**Exercise**
Produce the listing below again, exactly as shown.
>> START Information provided
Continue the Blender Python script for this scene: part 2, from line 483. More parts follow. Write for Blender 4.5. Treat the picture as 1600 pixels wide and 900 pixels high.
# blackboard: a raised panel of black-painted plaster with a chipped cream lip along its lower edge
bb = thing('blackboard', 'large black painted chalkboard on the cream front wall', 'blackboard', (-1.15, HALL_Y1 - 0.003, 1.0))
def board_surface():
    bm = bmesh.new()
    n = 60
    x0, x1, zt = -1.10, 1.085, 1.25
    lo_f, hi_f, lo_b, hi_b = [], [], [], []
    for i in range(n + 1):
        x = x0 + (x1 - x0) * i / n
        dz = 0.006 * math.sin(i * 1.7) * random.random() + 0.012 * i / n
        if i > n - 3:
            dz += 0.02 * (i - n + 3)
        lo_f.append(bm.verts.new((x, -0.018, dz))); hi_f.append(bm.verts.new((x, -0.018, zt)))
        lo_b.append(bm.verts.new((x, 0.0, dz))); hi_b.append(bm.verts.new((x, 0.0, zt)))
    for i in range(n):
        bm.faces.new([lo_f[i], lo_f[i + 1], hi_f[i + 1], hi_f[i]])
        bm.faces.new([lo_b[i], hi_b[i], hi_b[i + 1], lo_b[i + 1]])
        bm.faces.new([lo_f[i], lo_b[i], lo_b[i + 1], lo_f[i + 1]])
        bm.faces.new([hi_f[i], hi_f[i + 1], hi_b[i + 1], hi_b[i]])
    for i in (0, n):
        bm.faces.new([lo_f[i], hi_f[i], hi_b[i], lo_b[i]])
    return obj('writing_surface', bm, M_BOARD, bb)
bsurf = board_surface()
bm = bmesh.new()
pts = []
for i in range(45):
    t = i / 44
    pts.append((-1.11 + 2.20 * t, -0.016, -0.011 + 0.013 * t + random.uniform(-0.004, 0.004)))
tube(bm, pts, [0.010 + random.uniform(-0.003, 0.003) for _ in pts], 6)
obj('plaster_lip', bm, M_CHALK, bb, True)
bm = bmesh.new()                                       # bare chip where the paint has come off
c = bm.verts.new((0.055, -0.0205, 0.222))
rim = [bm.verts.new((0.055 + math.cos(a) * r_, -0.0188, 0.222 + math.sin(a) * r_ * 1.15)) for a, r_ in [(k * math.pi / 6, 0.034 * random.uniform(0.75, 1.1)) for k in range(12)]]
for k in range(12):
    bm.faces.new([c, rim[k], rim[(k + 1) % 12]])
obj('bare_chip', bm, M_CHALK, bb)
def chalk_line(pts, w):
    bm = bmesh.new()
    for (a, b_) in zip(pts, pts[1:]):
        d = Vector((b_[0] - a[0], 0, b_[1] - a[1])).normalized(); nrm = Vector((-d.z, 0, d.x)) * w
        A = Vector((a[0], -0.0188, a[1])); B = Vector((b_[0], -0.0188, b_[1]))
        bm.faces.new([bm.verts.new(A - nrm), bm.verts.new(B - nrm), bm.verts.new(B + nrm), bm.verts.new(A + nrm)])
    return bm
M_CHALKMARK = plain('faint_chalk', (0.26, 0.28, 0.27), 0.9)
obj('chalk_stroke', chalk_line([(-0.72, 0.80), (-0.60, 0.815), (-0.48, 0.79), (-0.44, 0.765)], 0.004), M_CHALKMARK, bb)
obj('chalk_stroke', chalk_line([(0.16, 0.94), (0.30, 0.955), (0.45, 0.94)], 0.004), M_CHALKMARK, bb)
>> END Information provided
**The completed task**
Continue the Blender Python script for this scene: part 2, from line 483. More parts follow. Write for Blender 4.5. Treat the picture as 1600 pixels wide and 900 pixels high.
# blackboard: a raised panel of black-painted plaster with a chipped cream lip along its lower edge
bb = thing('blackboard', 'large black painted chalkboard on the cream front wall', 'blackboard', (-1.15, HALL_Y1 - 0.003, 1.0))
def board_surface():
    bm = bmesh.new()
    n = 60
    x0, x1, zt = -1.10, 1.085, 1.25
    lo_f, hi_f, lo_b, hi_b = [], [], [], []
    for i in range(n + 1):
        x = x0 + (x1 - x0) * i / n
        dz = 0.006 * math.sin(i * 1.7) * random.random() + 0.012 * i / n
        if i > n - 3:
            dz += 0.02 * (i - n + 3)
        lo_f.append(bm.verts.new((x, -0.018, dz))); hi_f.append(bm.verts.new((x, -0.018, zt)))
        lo_b.append(bm.verts.new((x, 0.0, dz))); hi_b.append(bm.verts.new((x, 0.0, zt)))
    for i in range(n):
        bm.faces.new([lo_f[i], lo_f[i + 1], hi_f[i + 1], hi_f[i]])
        bm.faces.new([lo_b[i], hi_b[i], hi_b[i + 1], lo_b[i + 1]])
        bm.faces.new([lo_f[i], lo_b[i], lo_b[i + 1], lo_f[i + 1]])
        bm.faces.new([hi_f[i], hi_f[i + 1], hi_b[i + 1], hi_b[i]])
    for i in (0, n):
        bm.faces.new([lo_f[i], hi_f[i], hi_b[i], lo_b[i]])
    return obj('writing_surface', bm, M_BOARD, bb)
bsurf = board_surface()
bm = bmesh.new()
pts = []
for i in range(45):
    t = i / 44
    pts.append((-1.11 + 2.20 * t, -0.016, -0.011 + 0.013 * t + random.uniform(-0.004, 0.004)))
tube(bm, pts, [0.010 + random.uniform(-0.003, 0.003) for _ in pts], 6)
obj('plaster_lip', bm, M_CHALK, bb, True)
bm = bmesh.new()                                       # bare chip where the paint has come off
c = bm.verts.new((0.055, -0.0205, 0.222))
rim = [bm.verts.new((0.055 + math.cos(a) * r_, -0.0188, 0.222 + math.sin(a) * r_ * 1.15)) for a, r_ in [(k * math.pi / 6, 0.034 * random.uniform(0.75, 1.1)) for k in range(12)]]
for k in range(12):
    bm.faces.new([c, rim[k], rim[(k + 1) % 12]])
obj('bare_chip', bm, M_CHALK, bb)
def chalk_line(pts, w):
    bm = bmesh.new()
    for (a, b_) in zip(pts, pts[1:]):
        d = Vector((b_[0] - a[0], 0, b_[1] - a[1])).normalized(); nrm = Vector((-d.z, 0, d.x)) * w
        A = Vector((a[0], -0.0188, a[1])); B = Vector((b_[0], -0.0188, b_[1]))
        bm.faces.new([bm.verts.new(A - nrm), bm.verts.new(B - nrm), bm.verts.new(B + nrm), bm.verts.new(A + nrm)])
    return bm
M_CHALKMARK = plain('faint_chalk', (0.26, 0.28, 0.27), 0.9)
obj('chalk_stroke', chalk_line([(-0.72, 0.80), (-0.60, 0.815), (-0.48, 0.79), (-0.44, 0.765)], 0.004), M_CHALKMARK, bb)
obj('chalk_stroke', chalk_line([(0.16, 0.94), (0.30, 0.955), (0.45, 0.94)], 0.004), M_CHALKMARK, bb)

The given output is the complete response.